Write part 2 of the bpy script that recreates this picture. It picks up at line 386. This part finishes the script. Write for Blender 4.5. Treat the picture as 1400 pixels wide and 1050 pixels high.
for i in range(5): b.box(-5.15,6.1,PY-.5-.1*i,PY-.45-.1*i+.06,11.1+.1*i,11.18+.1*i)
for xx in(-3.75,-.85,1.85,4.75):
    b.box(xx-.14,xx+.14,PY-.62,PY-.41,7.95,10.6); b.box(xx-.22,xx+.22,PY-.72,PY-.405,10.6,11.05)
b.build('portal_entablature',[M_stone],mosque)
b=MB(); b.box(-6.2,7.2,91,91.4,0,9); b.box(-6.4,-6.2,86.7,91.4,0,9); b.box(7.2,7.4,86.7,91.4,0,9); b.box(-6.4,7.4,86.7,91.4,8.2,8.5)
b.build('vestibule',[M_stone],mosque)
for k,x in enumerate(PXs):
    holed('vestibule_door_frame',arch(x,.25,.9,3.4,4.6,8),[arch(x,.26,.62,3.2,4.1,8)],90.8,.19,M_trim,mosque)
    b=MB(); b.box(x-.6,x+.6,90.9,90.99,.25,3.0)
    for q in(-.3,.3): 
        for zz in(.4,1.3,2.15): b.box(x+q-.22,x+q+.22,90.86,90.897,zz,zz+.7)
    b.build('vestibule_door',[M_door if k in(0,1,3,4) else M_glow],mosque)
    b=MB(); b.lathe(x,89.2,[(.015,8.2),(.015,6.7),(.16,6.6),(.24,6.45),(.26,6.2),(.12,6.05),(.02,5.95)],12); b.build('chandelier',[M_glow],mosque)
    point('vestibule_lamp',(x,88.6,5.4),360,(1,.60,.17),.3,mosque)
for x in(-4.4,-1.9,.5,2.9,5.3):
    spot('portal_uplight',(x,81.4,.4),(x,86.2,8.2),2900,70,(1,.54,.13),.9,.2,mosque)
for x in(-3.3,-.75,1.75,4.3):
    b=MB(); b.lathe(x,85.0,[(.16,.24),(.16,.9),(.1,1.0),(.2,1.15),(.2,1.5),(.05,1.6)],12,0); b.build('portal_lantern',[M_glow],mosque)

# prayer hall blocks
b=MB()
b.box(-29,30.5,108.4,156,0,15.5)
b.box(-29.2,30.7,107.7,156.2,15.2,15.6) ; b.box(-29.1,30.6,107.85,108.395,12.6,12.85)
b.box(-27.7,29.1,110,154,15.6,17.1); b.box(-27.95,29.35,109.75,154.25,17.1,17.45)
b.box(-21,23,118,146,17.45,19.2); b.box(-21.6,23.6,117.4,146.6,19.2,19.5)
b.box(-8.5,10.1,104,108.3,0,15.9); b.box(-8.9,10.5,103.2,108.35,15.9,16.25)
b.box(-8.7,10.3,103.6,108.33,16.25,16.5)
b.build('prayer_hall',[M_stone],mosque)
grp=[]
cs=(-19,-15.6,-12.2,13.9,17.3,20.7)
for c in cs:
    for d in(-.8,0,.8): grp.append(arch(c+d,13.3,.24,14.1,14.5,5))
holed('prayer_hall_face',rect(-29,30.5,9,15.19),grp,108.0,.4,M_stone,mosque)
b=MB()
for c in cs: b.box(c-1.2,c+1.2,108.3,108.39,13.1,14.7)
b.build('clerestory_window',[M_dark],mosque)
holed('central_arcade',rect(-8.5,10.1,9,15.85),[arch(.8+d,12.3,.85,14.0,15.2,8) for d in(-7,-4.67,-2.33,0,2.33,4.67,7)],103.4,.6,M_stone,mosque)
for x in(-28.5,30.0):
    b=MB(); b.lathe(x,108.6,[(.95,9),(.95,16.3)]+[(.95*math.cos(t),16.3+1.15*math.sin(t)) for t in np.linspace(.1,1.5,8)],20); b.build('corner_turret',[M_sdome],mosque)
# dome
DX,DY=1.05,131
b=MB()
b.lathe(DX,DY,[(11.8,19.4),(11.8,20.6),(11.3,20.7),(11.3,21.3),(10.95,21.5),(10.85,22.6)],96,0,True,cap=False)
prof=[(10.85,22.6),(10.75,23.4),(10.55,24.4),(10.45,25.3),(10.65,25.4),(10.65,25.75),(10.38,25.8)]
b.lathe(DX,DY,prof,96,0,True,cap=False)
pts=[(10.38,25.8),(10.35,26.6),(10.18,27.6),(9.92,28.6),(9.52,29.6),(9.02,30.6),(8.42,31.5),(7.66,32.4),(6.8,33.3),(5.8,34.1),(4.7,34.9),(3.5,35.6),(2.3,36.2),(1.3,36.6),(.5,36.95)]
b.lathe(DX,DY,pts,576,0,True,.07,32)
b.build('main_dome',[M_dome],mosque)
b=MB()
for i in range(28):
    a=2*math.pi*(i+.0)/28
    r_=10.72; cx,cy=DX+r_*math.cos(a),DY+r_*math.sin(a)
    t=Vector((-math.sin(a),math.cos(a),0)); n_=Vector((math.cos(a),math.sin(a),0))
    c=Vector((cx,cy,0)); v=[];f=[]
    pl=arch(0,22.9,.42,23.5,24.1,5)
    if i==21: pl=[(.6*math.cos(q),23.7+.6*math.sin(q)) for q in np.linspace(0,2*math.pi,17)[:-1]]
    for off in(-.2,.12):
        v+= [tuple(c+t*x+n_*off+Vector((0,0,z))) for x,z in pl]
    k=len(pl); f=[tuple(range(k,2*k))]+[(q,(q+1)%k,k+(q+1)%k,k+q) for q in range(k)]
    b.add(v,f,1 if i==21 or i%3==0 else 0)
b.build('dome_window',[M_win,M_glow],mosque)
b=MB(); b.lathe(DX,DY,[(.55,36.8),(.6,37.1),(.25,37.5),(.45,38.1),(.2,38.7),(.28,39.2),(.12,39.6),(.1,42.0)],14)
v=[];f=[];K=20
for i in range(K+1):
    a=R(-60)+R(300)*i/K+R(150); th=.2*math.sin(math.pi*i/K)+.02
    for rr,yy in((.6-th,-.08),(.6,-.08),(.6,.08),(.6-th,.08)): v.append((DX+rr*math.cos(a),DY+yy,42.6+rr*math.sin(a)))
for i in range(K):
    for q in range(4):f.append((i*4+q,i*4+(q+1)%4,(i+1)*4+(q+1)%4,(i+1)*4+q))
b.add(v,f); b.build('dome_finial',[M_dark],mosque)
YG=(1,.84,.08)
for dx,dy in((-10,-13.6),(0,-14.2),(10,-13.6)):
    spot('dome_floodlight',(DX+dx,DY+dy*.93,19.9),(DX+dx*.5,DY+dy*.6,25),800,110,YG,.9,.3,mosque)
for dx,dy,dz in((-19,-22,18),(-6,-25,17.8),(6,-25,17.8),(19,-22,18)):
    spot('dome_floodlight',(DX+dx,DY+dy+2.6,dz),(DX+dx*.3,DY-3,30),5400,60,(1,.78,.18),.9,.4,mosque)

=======

_STATED TASK_
Repeat the listing in full, keeping every line exactly as it is.

_FINAL ANSWER_
Write part 2 of the bpy script that recreates this picture. It picks up at line 386. This part finishes the script. Write for Blender 4.5. Treat the picture as 1400 pixels wide and 1050 pixels high.
for i in range(5): b.box(-5.15,6.1,PY-.5-.1*i,PY-.45-.1*i+.06,11.1+.1*i,11.18+.1*i)
for xx in(-3.75,-.85,1.85,4.75):
    b.box(xx-.14,xx+.14,PY-.62,PY-.41,7.95,10.6); b.box(xx-.22,xx+.22,PY-.72,PY-.405,10.6,11.05)
b.build('portal_entablature',[M_stone],mosque)
b=MB(); b.box(-6.2,7.2,91,91.4,0,9); b.box(-6.4,-6.2,86.7,91.4,0,9); b.box(7.2,7.4,86.7,91.4,0,9); b.box(-6.4,7.4,86.7,91.4,8.2,8.5)
b.build('vestibule',[M_stone],mosque)
for k,x in enumerate(PXs):
    holed('vestibule_door_frame',arch(x,.25,.9,3.4,4.6,8),[arch(x,.26,.62,3.2,4.1,8)],90.8,.19,M_trim,mosque)
    b=MB(); b.box(x-.6,x+.6,90.9,90.99,.25,3.0)
    for q in(-.3,.3): 
        for zz in(.4,1.3,2.15): b.box(x+q-.22,x+q+.22,90.86,90.897,zz,zz+.7)
    b.build('vestibule_door',[M_door if k in(0,1,3,4) else M_glow],mosque)
    b=MB(); b.lathe(x,89.2,[(.015,8.2),(.015,6.7),(.16,6.6),(.24,6.45),(.26,6.2),(.12,6.05),(.02,5.95)],12); b.build('chandelier',[M_glow],mosque)
    point('vestibule_lamp',(x,88.6,5.4),360,(1,.60,.17),.3,mosque)
for x in(-4.4,-1.9,.5,2.9,5.3):
    spot('portal_uplight',(x,81.4,.4),(x,86.2,8.2),2900,70,(1,.54,.13),.9,.2,mosque)
for x in(-3.3,-.75,1.75,4.3):
    b=MB(); b.lathe(x,85.0,[(.16,.24),(.16,.9),(.1,1.0),(.2,1.15),(.2,1.5),(.05,1.6)],12,0); b.build('portal_lantern',[M_glow],mosque)

# prayer hall blocks
b=MB()
b.box(-29,30.5,108.4,156,0,15.5)
b.box(-29.2,30.7,107.7,156.2,15.2,15.6) ; b.box(-29.1,30.6,107.85,108.395,12.6,12.85)
b.box(-27.7,29.1,110,154,15.6,17.1); b.box(-27.95,29.35,109.75,154.25,17.1,17.45)
b.box(-21,23,118,146,17.45,19.2); b.box(-21.6,23.6,117.4,146.6,19.2,19.5)
b.box(-8.5,10.1,104,108.3,0,15.9); b.box(-8.9,10.5,103.2,108.35,15.9,16.25)
b.box(-8.7,10.3,103.6,108.33,16.25,16.5)
b.build('prayer_hall',[M_stone],mosque)
grp=[]
cs=(-19,-15.6,-12.2,13.9,17.3,20.7)
for c in cs:
    for d in(-.8,0,.8): grp.append(arch(c+d,13.3,.24,14.1,14.5,5))
holed('prayer_hall_face',rect(-29,30.5,9,15.19),grp,108.0,.4,M_stone,mosque)
b=MB()
for c in cs: b.box(c-1.2,c+1.2,108.3,108.39,13.1,14.7)
b.build('clerestory_window',[M_dark],mosque)
holed('central_arcade',rect(-8.5,10.1,9,15.85),[arch(.8+d,12.3,.85,14.0,15.2,8) for d in(-7,-4.67,-2.33,0,2.33,4.67,7)],103.4,.6,M_stone,mosque)
for x in(-28.5,30.0):
    b=MB(); b.lathe(x,108.6,[(.95,9),(.95,16.3)]+[(.95*math.cos(t),16.3+1.15*math.sin(t)) for t in np.linspace(.1,1.5,8)],20); b.build('corner_turret',[M_sdome],mosque)
# dome
DX,DY=1.05,131
b=MB()
b.lathe(DX,DY,[(11.8,19.4),(11.8,20.6),(11.3,20.7),(11.3,21.3),(10.95,21.5),(10.85,22.6)],96,0,True,cap=False)
prof=[(10.85,22.6),(10.75,23.4),(10.55,24.4),(10.45,25.3),(10.65,25.4),(10.65,25.75),(10.38,25.8)]
b.lathe(DX,DY,prof,96,0,True,cap=False)
pts=[(10.38,25.8),(10.35,26.6),(10.18,27.6),(9.92,28.6),(9.52,29.6),(9.02,30.6),(8.42,31.5),(7.66,32.4),(6.8,33.3),(5.8,34.1),(4.7,34.9),(3.5,35.6),(2.3,36.2),(1.3,36.6),(.5,36.95)]
b.lathe(DX,DY,pts,576,0,True,.07,32)
b.build('main_dome',[M_dome],mosque)
b=MB()
for i in range(28):
    a=2*math.pi*(i+.0)/28
    r_=10.72; cx,cy=DX+r_*math.cos(a),DY+r_*math.sin(a)
    t=Vector((-math.sin(a),math.cos(a),0)); n_=Vector((math.cos(a),math.sin(a),0))
    c=Vector((cx,cy,0)); v=[];f=[]
    pl=arch(0,22.9,.42,23.5,24.1,5)
    if i==21: pl=[(.6*math.cos(q),23.7+.6*math.sin(q)) for q in np.linspace(0,2*math.pi,17)[:-1]]
    for off in(-.2,.12):
        v+= [tuple(c+t*x+n_*off+Vector((0,0,z))) for x,z in pl]
    k=len(pl); f=[tuple(range(k,2*k))]+[(q,(q+1)%k,k+(q+1)%k,k+q) for q in range(k)]
    b.add(v,f,1 if i==21 or i%3==0 else 0)
b.build('dome_window',[M_win,M_glow],mosque)
b=MB(); b.lathe(DX,DY,[(.55,36.8),(.6,37.1),(.25,37.5),(.45,38.1),(.2,38.7),(.28,39.2),(.12,39.6),(.1,42.0)],14)
v=[];f=[];K=20
for i in range(K+1):
    a=R(-60)+R(300)*i/K+R(150); th=.2*math.sin(math.pi*i/K)+.02
    for rr,yy in((.6-th,-.08),(.6,-.08),(.6,.08),(.6-th,.08)): v.append((DX+rr*math.cos(a),DY+yy,42.6+rr*math.sin(a)))
for i in range(K):
    for q in range(4):f.append((i*4+q,i*4+(q+1)%4,(i+1)*4+(q+1)%4,(i+1)*4+q))
b.add(v,f); b.build('dome_finial',[M_dark],mosque)
YG=(1,.84,.08)
for dx,dy in((-10,-13.6),(0,-14.2),(10,-13.6)):
    spot('dome_floodlight',(DX+dx,DY+dy*.93,19.9),(DX+dx*.5,DY+dy*.6,25),800,110,YG,.9,.3,mosque)
for dx,dy,dz in((-19,-22,18),(-6,-25,17.8),(6,-25,17.8),(19,-22,18)):
    spot('dome_floodlight',(DX+dx,DY+dy+2.6,dz),(DX+dx*.3,DY-3,30),5400,60,(1,.78,.18),.9,.4,mosque)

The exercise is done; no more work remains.